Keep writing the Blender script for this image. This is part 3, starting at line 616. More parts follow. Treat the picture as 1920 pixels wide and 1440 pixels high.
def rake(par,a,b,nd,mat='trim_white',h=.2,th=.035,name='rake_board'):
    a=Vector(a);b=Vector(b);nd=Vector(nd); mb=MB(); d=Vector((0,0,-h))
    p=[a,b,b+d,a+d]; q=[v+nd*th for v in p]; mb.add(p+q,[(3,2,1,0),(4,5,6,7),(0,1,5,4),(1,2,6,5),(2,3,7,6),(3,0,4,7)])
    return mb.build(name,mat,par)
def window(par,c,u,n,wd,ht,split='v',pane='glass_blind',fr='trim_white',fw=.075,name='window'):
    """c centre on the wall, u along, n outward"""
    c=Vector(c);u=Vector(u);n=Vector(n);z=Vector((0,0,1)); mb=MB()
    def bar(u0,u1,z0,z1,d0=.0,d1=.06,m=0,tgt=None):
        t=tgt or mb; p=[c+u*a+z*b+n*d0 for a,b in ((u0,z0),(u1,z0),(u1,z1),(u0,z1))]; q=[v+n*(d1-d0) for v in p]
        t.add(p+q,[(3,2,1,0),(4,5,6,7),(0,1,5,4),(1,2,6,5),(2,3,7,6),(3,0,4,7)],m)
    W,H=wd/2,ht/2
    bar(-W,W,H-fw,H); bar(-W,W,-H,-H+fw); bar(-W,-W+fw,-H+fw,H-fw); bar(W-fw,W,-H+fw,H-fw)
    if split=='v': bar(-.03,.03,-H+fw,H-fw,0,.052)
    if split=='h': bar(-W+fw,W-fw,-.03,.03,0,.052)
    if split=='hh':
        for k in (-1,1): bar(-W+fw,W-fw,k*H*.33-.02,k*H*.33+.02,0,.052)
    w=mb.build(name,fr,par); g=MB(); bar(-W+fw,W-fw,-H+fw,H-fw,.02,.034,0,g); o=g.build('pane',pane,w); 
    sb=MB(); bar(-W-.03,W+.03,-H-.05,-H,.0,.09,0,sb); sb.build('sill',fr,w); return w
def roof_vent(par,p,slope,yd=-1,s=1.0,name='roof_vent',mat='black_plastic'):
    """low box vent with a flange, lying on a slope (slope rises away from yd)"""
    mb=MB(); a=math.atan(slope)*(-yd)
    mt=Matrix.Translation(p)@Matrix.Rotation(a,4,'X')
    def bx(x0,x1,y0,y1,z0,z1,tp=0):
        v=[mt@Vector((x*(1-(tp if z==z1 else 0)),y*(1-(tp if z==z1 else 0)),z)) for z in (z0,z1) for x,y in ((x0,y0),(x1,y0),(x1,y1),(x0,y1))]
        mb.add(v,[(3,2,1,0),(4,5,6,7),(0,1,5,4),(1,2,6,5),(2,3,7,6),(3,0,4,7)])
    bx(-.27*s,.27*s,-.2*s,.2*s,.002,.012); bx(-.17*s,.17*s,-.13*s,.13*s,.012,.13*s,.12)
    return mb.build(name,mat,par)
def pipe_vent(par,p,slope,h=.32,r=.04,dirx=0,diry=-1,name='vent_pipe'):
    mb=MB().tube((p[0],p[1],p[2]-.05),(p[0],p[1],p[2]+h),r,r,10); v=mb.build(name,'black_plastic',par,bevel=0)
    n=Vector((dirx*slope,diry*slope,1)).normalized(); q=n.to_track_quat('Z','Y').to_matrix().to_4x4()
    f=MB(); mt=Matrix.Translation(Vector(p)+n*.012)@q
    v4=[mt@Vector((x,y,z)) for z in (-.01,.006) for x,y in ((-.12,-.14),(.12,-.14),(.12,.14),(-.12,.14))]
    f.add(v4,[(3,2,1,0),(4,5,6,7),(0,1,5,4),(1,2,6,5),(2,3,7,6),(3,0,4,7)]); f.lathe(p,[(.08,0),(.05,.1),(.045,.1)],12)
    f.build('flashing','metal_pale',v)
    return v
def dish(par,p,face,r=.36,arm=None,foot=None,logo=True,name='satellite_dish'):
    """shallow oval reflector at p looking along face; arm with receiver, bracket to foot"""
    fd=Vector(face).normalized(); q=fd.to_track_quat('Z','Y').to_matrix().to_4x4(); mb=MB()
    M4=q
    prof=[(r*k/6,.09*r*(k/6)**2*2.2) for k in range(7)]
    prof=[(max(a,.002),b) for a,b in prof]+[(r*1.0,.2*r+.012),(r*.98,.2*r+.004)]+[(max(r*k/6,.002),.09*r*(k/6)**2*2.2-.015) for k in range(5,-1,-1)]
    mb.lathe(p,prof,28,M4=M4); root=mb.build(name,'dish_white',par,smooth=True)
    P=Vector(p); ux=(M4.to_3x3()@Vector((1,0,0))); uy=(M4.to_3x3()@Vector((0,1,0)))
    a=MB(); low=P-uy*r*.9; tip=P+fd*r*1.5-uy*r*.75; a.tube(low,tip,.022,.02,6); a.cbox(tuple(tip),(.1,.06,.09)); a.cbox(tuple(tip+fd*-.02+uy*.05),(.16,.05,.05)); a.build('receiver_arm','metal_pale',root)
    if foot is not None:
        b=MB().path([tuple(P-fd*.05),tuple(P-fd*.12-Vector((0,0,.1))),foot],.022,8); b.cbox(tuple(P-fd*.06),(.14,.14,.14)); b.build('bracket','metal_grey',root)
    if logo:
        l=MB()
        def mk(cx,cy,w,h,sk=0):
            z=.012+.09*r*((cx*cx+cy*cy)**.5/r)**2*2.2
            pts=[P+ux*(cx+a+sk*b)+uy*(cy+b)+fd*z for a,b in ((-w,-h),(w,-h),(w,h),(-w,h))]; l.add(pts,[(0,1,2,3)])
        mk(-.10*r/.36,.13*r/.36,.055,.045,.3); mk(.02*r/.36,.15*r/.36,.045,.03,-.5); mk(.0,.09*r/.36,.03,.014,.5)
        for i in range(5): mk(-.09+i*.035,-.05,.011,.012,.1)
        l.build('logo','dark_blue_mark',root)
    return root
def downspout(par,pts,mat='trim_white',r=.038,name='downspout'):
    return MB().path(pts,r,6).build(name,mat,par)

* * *

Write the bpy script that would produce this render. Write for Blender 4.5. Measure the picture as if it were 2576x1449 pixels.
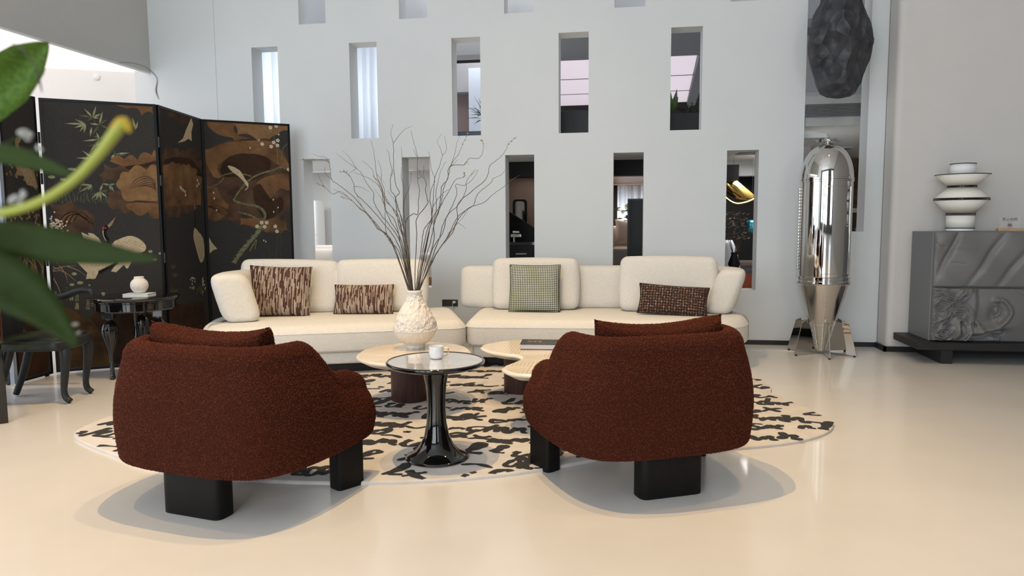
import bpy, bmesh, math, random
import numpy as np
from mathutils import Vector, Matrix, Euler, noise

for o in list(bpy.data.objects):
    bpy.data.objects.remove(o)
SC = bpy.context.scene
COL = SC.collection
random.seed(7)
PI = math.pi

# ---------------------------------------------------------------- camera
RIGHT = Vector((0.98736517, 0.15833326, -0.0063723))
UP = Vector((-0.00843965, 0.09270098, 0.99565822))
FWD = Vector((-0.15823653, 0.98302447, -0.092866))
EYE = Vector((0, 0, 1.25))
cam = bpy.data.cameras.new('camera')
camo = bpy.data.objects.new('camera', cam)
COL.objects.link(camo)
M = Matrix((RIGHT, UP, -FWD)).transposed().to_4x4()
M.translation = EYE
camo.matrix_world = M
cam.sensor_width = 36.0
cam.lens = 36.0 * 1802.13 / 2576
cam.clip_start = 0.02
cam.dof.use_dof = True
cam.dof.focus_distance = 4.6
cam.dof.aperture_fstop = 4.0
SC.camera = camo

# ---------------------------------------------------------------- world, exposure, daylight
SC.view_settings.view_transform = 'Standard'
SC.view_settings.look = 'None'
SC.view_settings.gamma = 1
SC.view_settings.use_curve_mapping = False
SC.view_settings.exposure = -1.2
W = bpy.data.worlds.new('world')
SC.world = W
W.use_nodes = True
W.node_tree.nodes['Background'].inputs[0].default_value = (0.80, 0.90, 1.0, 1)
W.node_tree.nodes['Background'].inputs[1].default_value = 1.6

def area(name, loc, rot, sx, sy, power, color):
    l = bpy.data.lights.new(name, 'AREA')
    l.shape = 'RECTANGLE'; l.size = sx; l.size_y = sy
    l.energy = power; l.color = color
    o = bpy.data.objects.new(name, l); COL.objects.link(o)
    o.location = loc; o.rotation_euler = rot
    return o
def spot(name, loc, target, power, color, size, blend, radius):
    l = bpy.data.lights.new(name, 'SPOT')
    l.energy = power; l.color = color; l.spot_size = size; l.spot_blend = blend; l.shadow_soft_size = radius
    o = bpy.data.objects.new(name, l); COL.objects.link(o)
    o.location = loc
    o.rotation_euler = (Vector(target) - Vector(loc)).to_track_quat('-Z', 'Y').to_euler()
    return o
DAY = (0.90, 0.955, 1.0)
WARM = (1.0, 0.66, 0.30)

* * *

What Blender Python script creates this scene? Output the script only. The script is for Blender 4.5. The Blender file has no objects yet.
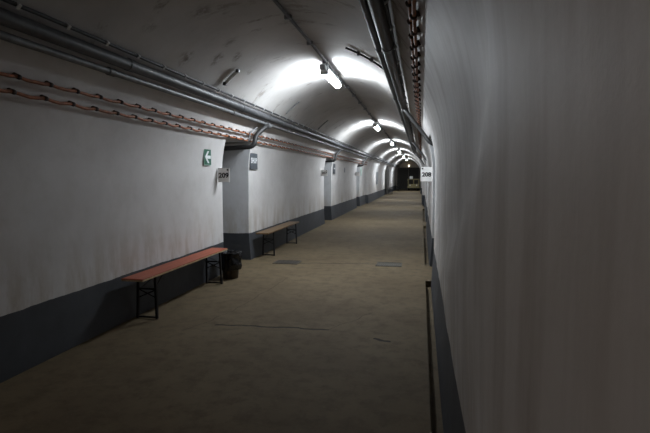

**Description of the task:**
Without the pictures, write out exactly the lines from the one that has "Write the bpy" down to the one that has "PI = math.pi", both included.

**Response to this task:**
Write the bpy script that would produce this render. Write for Blender 4.5. Measure the picture as if it were 2576x1449 pixels.
import bpy, bmesh, math, random
import numpy as np
from mathutils import Vector, Matrix, Euler, noise

for o in list(bpy.data.objects):
    bpy.data.objects.remove(o)
SC = bpy.context.scene
COL = SC.collection
random.seed(7)
PI = math.pi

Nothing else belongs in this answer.